Minimalism in Fashion


Minimalism describes various movements in art, design,literature, music and philosophy. It is also a field in architecture, interior and fashion. The roots of minimalism in fashion start with Madeleine Vionnet and Paul Poiret in the early part of the 20th century, then goes to the influence of Constructivist painting on André Courrèges, Pierre Cardin and Yves Saint Laurent in the 1960’s and exists until today. However the term wasn’t much used in respect of clothing but the 1920’s and 1930’s can be construed as beginning of minimalism in fashion. One can say that minimalism isn’t a trend but a philosophical constant throughout the decades until today.

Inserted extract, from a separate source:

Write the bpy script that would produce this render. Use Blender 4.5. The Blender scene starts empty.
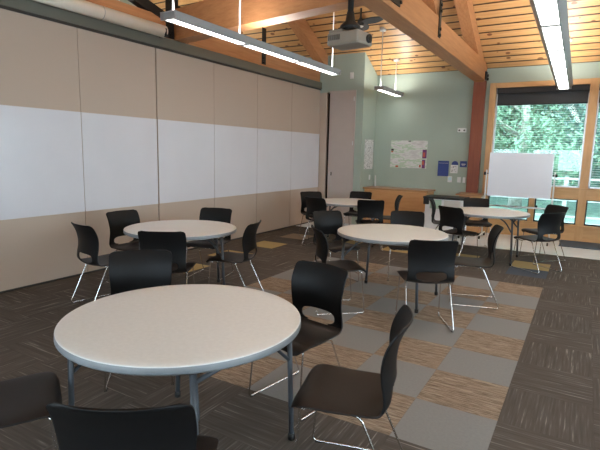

In an age where corsets, boning and padding were wardrobe staples, Madeleine Vionnet was revolutionary. Taking her inspiration from Greek art, Madeleine Vionnet was the first designer to champion the bias-cut, cutting fabric diagonally across the grain so that it fell and draped around the body. Designers over the last decades, such as Halston and Ossie Clark  have referenced her style.

Minimalism often involves technical innovation. The results may be simple but the construction and execution is not. Minimalism in fashion is often positioned between utility and aesthetics. Extreme simplicity often begins from simple lines and geometric shapes.

Today’s minimalist designers concentrate on the specifics of form and fabric rather than the function of the garment. Often non- conventional materials are used such as felt or hard plastics, and geometric compositions. Geometric repetition and linear shapes are prominent until very recently. ( Gareth Pugh and Phoebe Philo for Celine).

The Japanese minimalist movement radicalized and democratized the fashion world in the 1980’s. When the designers Yohji Yamamoto, Issey Miyake and Rei Kawakubo, founder of Comme des Garçons, became the toast of Paris fashion week in the early 1980s, their monochrome, asymmetric and intellectual vision of clothing was a revelation. Everything had to be black to be chic. Yamamoto believes that black is the only genuine color.

Futurism and minimalism are linked together. A whole generation of modernist architects and artists adopted a look that destroyed established dress codes and created a new ideal of style.

Anything is possible today. Issey Miyake, Hussein Chalayan, Gareth Pugh, among others, are inventors of an new era of design. The materials world is changing rapidly so does fashion. By experimenting with new forms and shapes and using innovative materials these designers have laid the milestone for the future.

New collections of designers such as Stella Mc Cartney, Oscar de la Renta, Celine and Bottega Venetta show that minimalism is still /or again alive.